Рубль в урне

Что бы ни утверждали скептики, в России сложилась вполне реальная двухпартийная система. И это вовсе не «либералы» с «государственниками» или «западники» с «патриотами». Допустимые границы вмешательства государства в экономику и общественную жизнь или взаимоотношения с Западом оказываются вторичными по сравнению с главным вопросом, от решения которого зависит благосостояние большинства сограждан: какой рубль нам нужен — сильный или слабый?

Причем ответ на него вовсе не определяется принадлежностью к какому-либо из упомянутых идеологических/геополитических лагерей. Например, «либерал» Алексей Кудрин называет двукратное обрушение национальной валюты в конце 2014-го «позором для экономических властей». А причисляемый к государственникам-дирижистам помощник президента Андрей Белоусов считает, что наблюдаемое сегодня «переукрепление рубля» работает в минус. Да и сам Владимир Путин на недавней встрече с Дмитрием Медведевым предложил премьеру «подумать», как быть с этим курсовым трендом.

Если же учесть, что Белоусову и его единомышленникам из Столыпинского клуба поручено разработать программу экономического развития, альтернативную кудринской, — можно предположить, что «партия слабого рубля» берет верх. Ведь говорит же еще один видный «столыпинец», бизнес-омбудсмен и лидер «Партии роста» Борис Титов: «Для экономики, которая должна стремиться к снижению издержек, на стадии роста выгоднее иметь курс ниже, чем установившийся реальный эффективный курс рубля».

Следуя этой логике, реанимировать отечественную экономику можно только с использованием девальвационного допинга. Собственно, это ведь не только финансовый реверанс в сторону экспортеров или отечественных товаропроизводителей, у которых при крепнущем рубле иностранные конкуренты отбирают внутренний рынок сбыта. Пока действуют контрсанкции, аграриям это точно не грозит. А, скажем, «АвтоВАЗу» никакая девальвация не поможет.

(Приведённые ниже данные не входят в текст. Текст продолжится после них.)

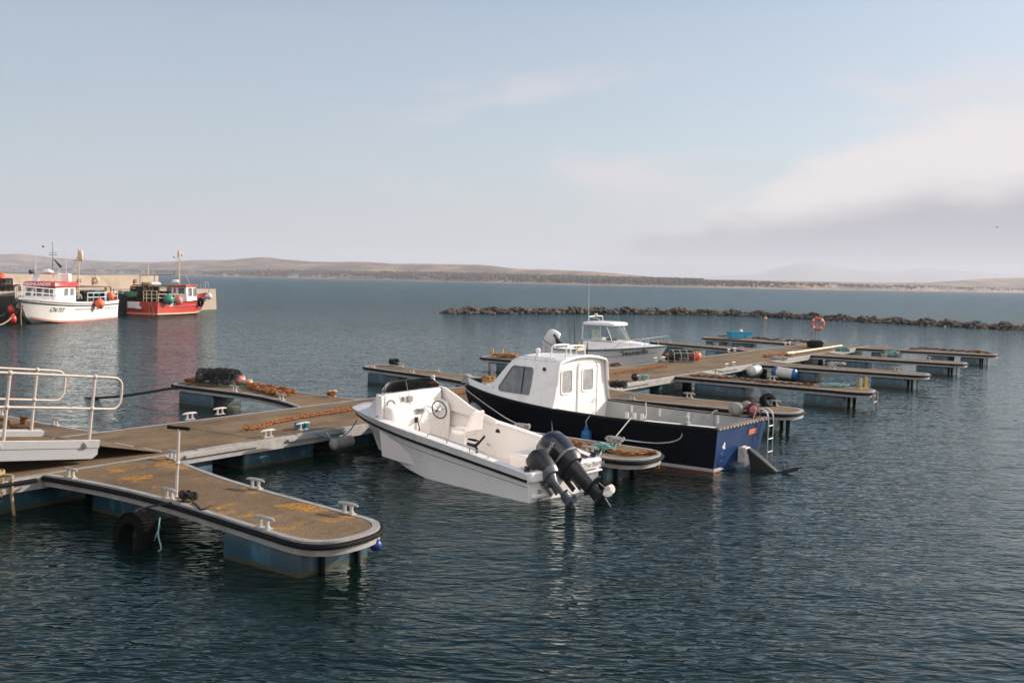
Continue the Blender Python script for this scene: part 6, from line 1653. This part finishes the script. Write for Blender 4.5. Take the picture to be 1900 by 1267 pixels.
for a, zz, lb in ((35.0, 2.6, 'small dark box lamp on the harbour wall left of the red boat'), (25.8, 2.6, 'small wall lamp on the parapet behind the white boat\'s aft mast')):
    p = Q(a, -3.95, zz); t = thing('wall_lamp', lb, 'lamp', p); b = MB(); b.box((0, 0, .15), (.3, .25, .3)); obj('housing', b, M['black'], t, bevel=.03); b = MB(); b.lathe([(.13, 0), (.13, .06)], 10, Matrix.Translation((.1, -.1, .15)) @ Matrix.Rotation(R(90), 4, 'X')); obj('lens', b, M['ivory'], t)
p = Q(28.1, -3.85, 2.5); t = thing('float_ring', 'pale round float hung on the parapet behind the white boat\'s stern', 'float', p); b = MB(); b.torus((0, 0, .3), .2, .12, Matrix.Rotation(R(90), 4, 'X')); obj('ring', b, M['ivory'], t); b = MB(); b.tube([(0, 0, .5), (0, -.1, .9)], .02, 5); obj('lanyard', b, M['rope_dark'], t)

def rail_run(b, pts, zs, r=.025, posts=True):
    for z in zs: b.tube([p + Vector((0, 0, z)) for p in pts], r, 6)
    if posts:
        for p in pts: b.tube([p, p + Vector((0, 0, max(zs)))], r, 6)
M['creelpile'] = M['net']
def creel_low(b, p, yaw, L=.7, W=.48, H=.42):
    m_ = Matrix.Translation(p) @ Matrix.Rotation(yaw, 4, 'Z')
    hoop = [(-W / 2, .0), (-W / 2, H * .5), (-W * .3, H * .9), (0, H), (W * .3, H * .9), (W / 2, H * .5), (W / 2, 0)]
    for x in (-L / 2, 0, L / 2): b.tube([m_ @ Vector((x, y, z)) for y, z in hoop], .028, 4)
    for y, z in hoop[::2]: b.tube([m_ @ Vector((-L / 2, y, z)), m_ @ Vector((L / 2, y, z))], .022, 4)
    b.loft([[m_ @ Vector((x, y * .9, z * .93)) for y, z in hoop] for x in (-L * .46, L * .46)], True, True, True)
def pile(parent_boat_M, label, spots, group, m='net', L=.75):
    first = None
    for k, (x, y, z, yw) in enumerate(spots):
        p = parent_boat_M @ Vector((x, y, z))
        if first is None:
            b = MB(); creel_low(b, Vector((0, 0, 0)), 0, L); o = obj('lobster_creel', b, M[m], None, loc=(0, 0, 0)); first = o
        else: o = first.copy(); COL.objects.link(o)
        o.location = p; o.rotation_euler = (0, 0, yw); tag(o, label, 'creel', group)

# --- white fishing boat, bow toward the camera
HM = Matrix.Translation((-32.0, 77.1, 0)) @ Matrix.Rotation(R(-90), 4, 'Z')
HB = thing('fishing_boat', 'white fishing boat with red topped wheelhouse lettered along its roof, moored at the wall', 'fishing boat', (-32.0, 77.1, 0), R(-90))
h = Hull(12.7, 11.7, 10.9,
         [(0, 1.5), (.3, 1.62), (.6, 1.6), (.78, 1.35), (.9, .85), (.97, .35), (1, .03)],
         [(0, 1.4), (.3, 1.5), (.6, 1.45), (.8, 1.05), (.92, .5), (1, .02)],
         [(0, 1.38), (.3, 1.36), (.6, 1.42), (.85, 1.6), (1, 1.78)],
         [(0, .0), (.5, .0), (.8, .05), (.95, .3), (1, .5)],
         [(0, -.3), (.7, -.3), (.9, -.15), (1, .02)], flare=.08)
def streaked():
    m, nt, b = new_mat('rust_streaked_white_hull')
    c = mix(nt, ramp(nt, noise(nt, .8, 5), .3, .7), (.66, .64, .62), (.76, .74, .72))
    c = mix(nt, ramp(nt, noise(nt, 2.6, 5, .7, stretch=(1, 1, .1), dist=.3), .6, .74), c, (.55, .38, .24))
    nt.links.new(c, b.inputs['Base Color']); b.inputs['Roughness'].default_value = .35; return m
M['streak'] = streaked()
hull = obj('hull', h.shell(), M['streak'], HB, ang=50); obj('transom', h.transom(), M['gel'], HB)
b = h.rail(.035, .80, .02, 0, wrap=True); obj('rubbing_strake', b, M['rubber'], HB)
b = h.band(.0, .075, .012, t1=.97); obj('waterline_band', b, M['antifoul_pale'], hull)
b = h.lettering('CN 717', .42, 9.7, .56, 1, .03, bold=.012, shear=.25); obj('registration_lettering', b, M['inkgrey'], hull, ang=180)
b = h.rail(.018, .90, .02, 0, t0=.25, t1=.9, wrap=False, sides=(1,)); obj('name_strip', b, M['inkgrey'], hull)
b = MB()
for x in (.6, 1.3, 2.0, 2.7, 3.5, 4.2): q = h.S(h.t_at(x), .6, 1); b.tube([q + Vector((0, -.02, 0)), q + Vector((0, .025, 0))], .055, 8)
obj('scupper', b, M['black'], hull)
b = full_deck(h, 0, .6, lambda t: .02, dz=-.5); obj('aft_deck', b, M['deckgrey'], HB)
b = full_deck(h, .52, 1, lambda t: .05, dz=-.1); obj('foredeck', b, M['deckgrey'], HB)
b = h.band(.55, 1.0, -.08, t0=0, t1=.99); obj('bulwark_lining', b, M['white'], HB)
b = deck_strip(h, 0, 1, .1, dz=.01); obj('cap_rail', b, M['white'], HB)
# wheelhouse
x0, x1, wz = 7.0, 9.7, 2.44
def ws(x, wb, wt_, zb_, zt): return [Vector((x, wb, zb_)), Vector((x, wt_, zt)), Vector((x, -wt_, zt)), Vector((x, -wb, zb_))]
b = MB(); b.loft([ws(x0, 1.28, 1.22, .9, wz), ws(9.2, 1.28, 1.22, 1.3, wz), [Vector((9.95, 1.1, 1.4)), Vector((9.6, 1.02, wz)), Vector((9.6, -1.02, wz)), Vector((9.95, -1.1, 1.4))]], True, True, True); wh = obj('wheelhouse', b, M['gel'], HB, bevel=.04)
b = MB(); rr = []
for z, e in ((wz, .06), (wz + .04, .1), (wz + .30, .04), (wz + .36, -.08)):
    rr.append([Vector((x0 - .25 - e * .3, 1.24 + e, z)), Vector((9.2, 1.26 + e, z)), Vector((9.75 + e, 1.0 + e, z)), Vector((9.95 + e, .4, z)), Vector((9.95 + e, -.4, z)), Vector((9.75 + e, -1.0 - e, z)), Vector((9.2, -1.26 - e, z)), Vector((x0 - .25 - e * .3, -1.24 - e, z))])
b.loft(rr, True, True, True); rf = obj('wheelhouse_roof', b, M['red'], HB, bevel=.03)
vs, fs = text_mesh('HIGHLANDER', .34, bold=.012, shear=.15)
b = MB(); b.add([(9.95 + .1 + .03 - (v[1] + 0) * .2, .0 + v[0] * .86, wz + .175 + v[1] * .8) for v in vs], fs); obj('name_lettering', b, M['white'], rf, ang=180)
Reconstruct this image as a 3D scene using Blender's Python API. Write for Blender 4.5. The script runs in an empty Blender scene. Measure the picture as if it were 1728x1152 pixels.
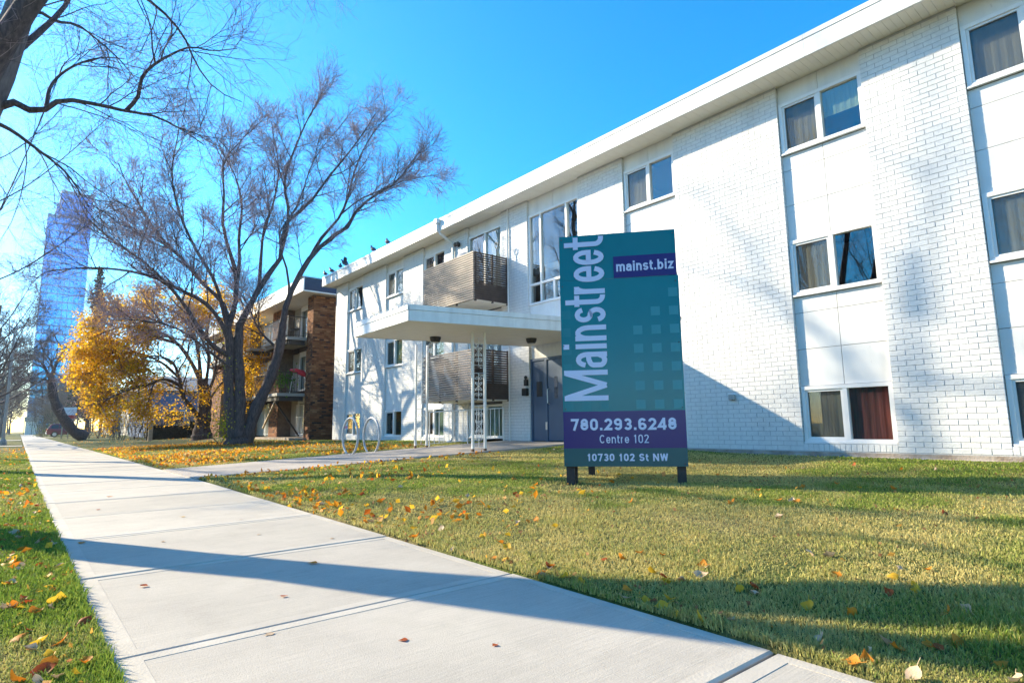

Но когда ослабление национальной валюты не просто допускается, а даже приветствуется, можно без излишних угрызений совести увеличивать госрасходы — то есть запускать то самое бюджетное стимулирование, за которое ратует Столыпинский клуб. И заодно не опускать валютный «железный занавес», как это предлагает едва ли не самый радикальный из «столыпинцев» Сергей Глазьев. Ну и что, что казенные рубли, раздаваемые по льготным процентным ставкам в рамках проектного финансирования, в результате пойдут на скупку долларов и евро? Цель-то будет достигнута — нежелательного «переукрепления» не случится. Значит, главный двигатель экономического роста продолжит работать.

А это нужно не только ради национального престижа. Хотя тот же Титов предупреждает: Россия за два года рискует свалиться «в разряд второстепенных в экономическом плане стран». Но падение темпов ВВП чревато еще и увеличением разрыва между богатыми и бедными, ведь жемчуг мелеет гораздо медленнее, чем пустеют щи. «При плохой работе социальных лифтов темп роста ниже четырех процентов для населения оборачивается ухудшением положения», — говорит декан экономического факультета МГУ Александр Аузан.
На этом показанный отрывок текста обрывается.